La decisione di promuovere don Georg alla guida della Prefettura della Casa Pontificia ha colto molti di sorpresa. O meglio, ciò che ha colpito è il cumulo del doppio incarico. Don Georg, infatti, rimane segretario particolare del Papa, in una posizione rafforzata. Per lui quindi è stata applicata, secondo una felice espressione del vaticanista de Il Foglio Paolo Rodari, la regola del “promoveatur non amoveatur”. Una scelta, quella di Benedetto XVI, senza precedenti. Qualcosa di simile, infatti, fece Giovanni Paolo II quando decise di promuovere alla Casa Pontificia il proprio segretario personale Don Stanislao, lasciandolo nel proprio incarico. Ma, in quel caso, Dziwisz venne nominato Prefetto “aggiunto” e vescovo mentre Don Georg, in un colpo solo, sale al vertice della Casa Pontificia col titolo di arcivescovo.

 Una decisione del Papa

Con la decisione di assegnare a don Georg il doppio incarico, Benedetto XVI ha scelto di fare quadrato intorno al proprio appartamento, ai propri collaboratori e proteggerli dagli attacchi provenienti dall’esterno e, soprattutto, dall’interno della Chiesa stessa.

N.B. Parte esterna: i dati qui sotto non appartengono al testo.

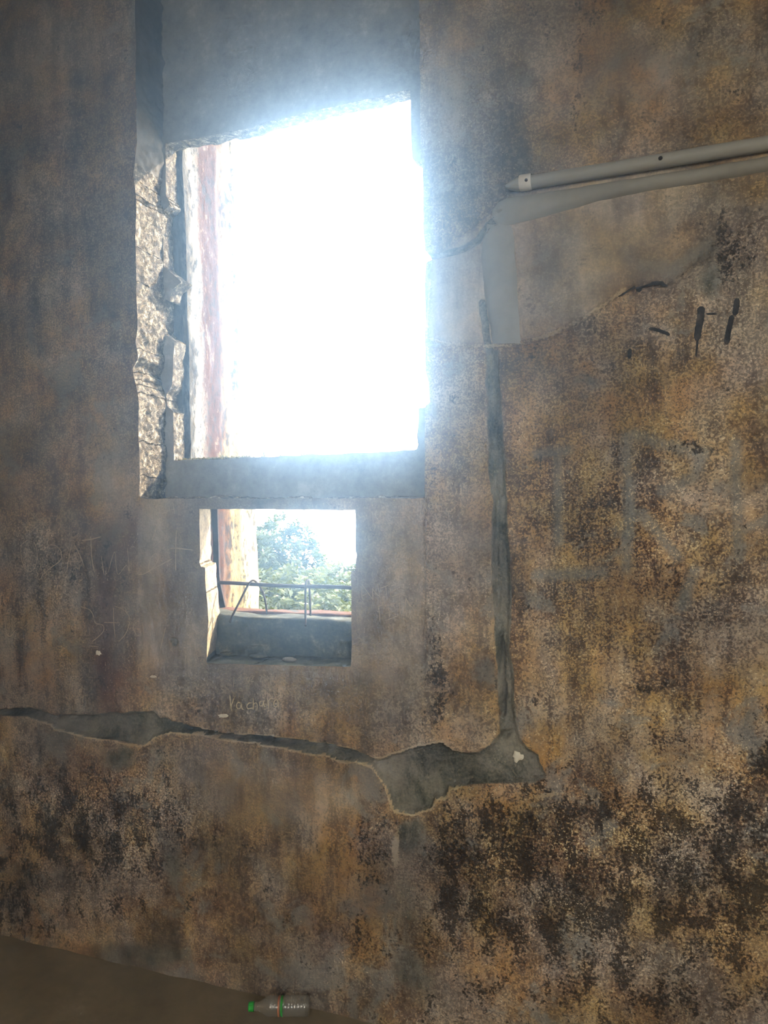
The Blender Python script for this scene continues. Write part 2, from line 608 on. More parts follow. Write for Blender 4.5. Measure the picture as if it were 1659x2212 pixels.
INFILL = poly([(303, 1060), (917, 1060), (918, 1300), (918, 1500), (905, 1590), (420, 1570), (300, 1520), (298, 1300)])
SLAB_LOW = poly([(325, 1590), (430, 1590), (620, 1622), (800, 1662), (830, 1720), (840, 1800), (700, 1800), (600, 1830), (480, 1800), (380, 1720)])


def blobs(u, v, lst):
    r = np.zeros_like(u)
    for cu, cv, ru, rv, a in lst:
        r += a * np.exp(-(((u - cu) / ru) ** 2 + ((v - cv) / rv) ** 2))
    return r


def px_line(u, v, pts, w):
    """soft stroke in wall pixels"""
    P = np.stack([u, v], 1)
    d = ldist(P, np.array(pts, float), 60.0)
    return np.clip(1 - d / w, 0, 1)


def wall_height(P):
    x, z = P[:, 0], P[:, 1]
    h = 0.004 * fbm(x, z, 1.6, 4, 0.5, 1) + 0.0016 * fbm(x, z, 14, 4, 0.6, 8)
    wob = 0.006 * fbm(x, z, 34, 3, 0.7, 5)
    g = sdf(P, GROOVE) + wob
    pu, pv = proj(x, 0 * x, z)
    gk = 1 - 0.95 * sstep(1570, 1610, pv) * sstep(345, 300, pu)
    h = h - gk * (0.017 * sstep(0.004, -0.008, g) + 0.004 * sstep(0, -0.05, g))
    st = sdf(P, STRIP) + wob
    fade = 1 - 0.5 * sstep(1.7, 2.0, z)
    h = h - 0.014 * fade * sstep(0.004, -0.006, st)
    for pts, w, dp in ((CRACK_V, 0.006, 0.010), (CRACK_V2, 0.008, 0.035), (CRACK_H, 0.010, 0.034), (CRACK_H2, 0.007, 0.02), (CRACK_C, 0.012, 0.014), (CRACK_E, 0.012, 0.010), (SPOT, 0.013, 0.016)):
        d = ldist(P, pts) + wob
        h = h - dp * sstep(w, w * 0.3, d)
    r = sdf(P, RAISED, 0.5)
    h = h + 0.011 * sstep(0.003, -0.004, r) * (1 - 0.75 * sstep(-0.02, -0.28, r))
    vm = sdf(P, VMORT)
    h = h + 0.006 * sstep(0.004, -0.03, vm) - 0.004 * sstep(0.01, 0.0, np.abs(vm))
    i = sdf(P, INFILL)
    h = h - 0.007 * sstep(0.006, -0.006, i) * (1 - 0.8 * sstep(1.12, 0.9, z))
    h = h + 0.012 * sstep(0.05, 0.0, z) * (0.6 + 0.5 * fbm(x, z, 9, 2))
    return h


def axis(lo, hi, fine0, fine1, step, coarse):
    a = list(np.arange(lo, fine0, coarse)) + list(np.arange(fine0, fine1, step)) + list(np.arange(fine1, hi, coarse)) + [hi]
    return np.array(a)


def holed_grid(xs, zs, holes, yfun):
    """regular grid in xz with polygon holes whose rims are snapped to the outline.
    returns verts(N,3), quads, and for every hole its rim edges (pairs of vertex ids)"""
    nx, nz = len(xs), len(zs)
    X, Z = np.meshgrid(xs, zs, indexing='ij')
    P = np.stack([X.ravel(), Z.ravel()], 1)
    cx, cz = (xs[1:] + xs[:-1]) / 2, (zs[1:] + zs[:-1]) / 2
    CX, CZ = np.meshgrid(cx, cz, indexing='ij')
    C = np.stack([CX.ravel(), CZ.ravel()], 1)
    hid = np.full(len(C), -1)
    for k, pg in enumerate(holes):
        lo, hi = pg.min(0), pg.max(0)
        m = np.where((C[:, 0] > lo[0]) & (C[:, 0] < hi[0]) & (C[:, 1] > lo[1]) & (C[:, 1] < hi[1]))[0]
        hid[m[inside(C[m], pg)]] = k
    hid = hid.reshape(nx - 1, nz - 1)
    vid = np.arange(nx * nz).reshape(nx, nz)
    rims = []
    for k, pg in enumerate(holes):
        E = []
        a, b = hid[:-1, :], hid[1:, :]
        m = ((a == k) & (b == -1)) | ((a == -1) & (b == k))
        ii, jj = np.where(m)
        E.append(np.stack([vid[ii + 1, jj], vid[ii + 1, jj + 1]], 1))
        a, b = hid[:, :-1], hid[:, 1:]
        m = ((a == k) & (b == -1)) | ((a == -1) & (b == k))
        ii, jj = np.where(m)
        E.append(np.stack([vid[ii, jj + 1], vid[ii + 1, jj + 1]], 1))
        E = np.concatenate(E)
        rims.append(E)
        rv = np.unique(E)
        best = np.full(len(rv), 9.0)
        Q = P[rv].copy()
        for i in range(len(pg)):
            d, q = seg_dist(P[rv], pg[i], pg[(i + 1) % len(pg)])
            m = d < best
            best[m] = d[m]
            Q[m] = q[m]
        P[rv] = Q
    ii, jj = np.where(hid == -1)
    quads = np.stack([vid[ii, jj], vid[ii + 1, jj], vid[ii + 1, jj + 1], vid[ii, jj + 1]], 1)
    used = np.unique(quads)
    remap = np.full(nx * nz, -1)
    remap[used] = np.arange(len(used))
    P = P[used]
    V = np.stack([P[:, 0], yfun(P), P[:, 1]], 1)
    return V, remap[quads], [remap[e] for e in rims]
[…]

Lo stesso appartamento papale, infatti, non fu esente da sospetti nel corso delle indagini relative a Vatileaks. Non è un mistero che molti cercarono di mettere sul banco degli imputati sia Ingrid Stampa, la fedele collaboratrice del Papa, che venne accusata di intrattenere rapporti con Paolo Gabriele, sia lo stesso don Georg, criticato per la gestione piuttosto accentrata dell’accesso al Papa. Senza ricordare, però, che fu proprio Don Georg ad incastrare Paolo Gabriele in un drammatico confronto nel proprio ufficio. Benedetto XVI, così, ha voluto lanciare in maniera forte e chiara il messaggio per il quale i traditori non vanno cercati all’interno della cerchia ristretta dei collaboratori pontifici. Tanto che Ingrid Stampa ha curato, recentemente, l’edizione del terzo libro del Papa. Ma è proprio Don Georg ad uscirne rafforzato. Andrea Tornelli, vaticanista de La Stampa, scrive che Benedetto XVI “rafforza notevolmente il ruolo del suo segretario nell’ambito della curia romana e nella gestione dell’accesso al Papa”. Spetterà infatti a don Georg, in qualità di Prefetto della Casa Pontificia, occuparsi personalmente dell’agenda delle udienze del Papa. Semplificando, sarà lui a stabilire chi dovrà, e quando, incontrare Benedetto XVI. Una scelta, quella del Papa, che secondo Sandro Magister, vaticanista de L’Espresso, “manifesta l’altissima fiducia che Papa Ratzinger ripone in lui”. Chi vorrà avere a che fare con Benedetto XVI dovrà quindi sempre più passare attraverso il filtro di don Georg, il cui ruolo di interfaccia nei rapporti tra appartamento pontificio, Curia e mondo esterno è ora più forte.